Das Gericht urteilte, die Klägerinnen könnten nicht dazu gezwungen werden, ihre „körperliche Integrität“ aufzugeben, um als Frau anerkannt zu werden.
Die Interessenvertretung Transgender Europe (TGEU) wertet das Urteil als Präzedenzfall. „Dies ist ein Sieg für Trans*-Menschen und Menschenrechte in Europa. Mit dieser Entscheidung endet das dunkle Kapitel der staatlich verordneten Sterilisation“, so TGEU-Geschäftsführerin Julia Ehrt.
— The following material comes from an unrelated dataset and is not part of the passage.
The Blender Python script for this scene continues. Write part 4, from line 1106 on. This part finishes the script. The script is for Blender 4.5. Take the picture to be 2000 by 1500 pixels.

Die Organisation bedauert aber, dass das Gericht den Zwang zur psychologischen oder psychiatrischen Begutachtung nicht kritisiert hat. „Wir werden auch weiterhin auf die Menschenrechtsverletzungen aufmerksam machen, denen trans* Personen im medizinischen Bereich systematisch ausgesetzt sind“, erklärte TGEU-Mitarbeiter Richard Köhler.
Die 22 europäischen Länder, welche die vom EGMR verurteilte Praxis der erzwungenen Sterilisation noch beibehalten, müssten ihre Gesetze nun ändern, so TGEU. Dazu gehören unter anderem die Türkei, Griechenland, Finnland, Belgien, die Schweiz und Russland.
In Frankreich wurde die Regelung bereits vor rund einem Jahr abgeschafft. In Deutschland wurde sie 2011 durch das Bundesverfassungsgericht für grundgesetzwidrig erklärt.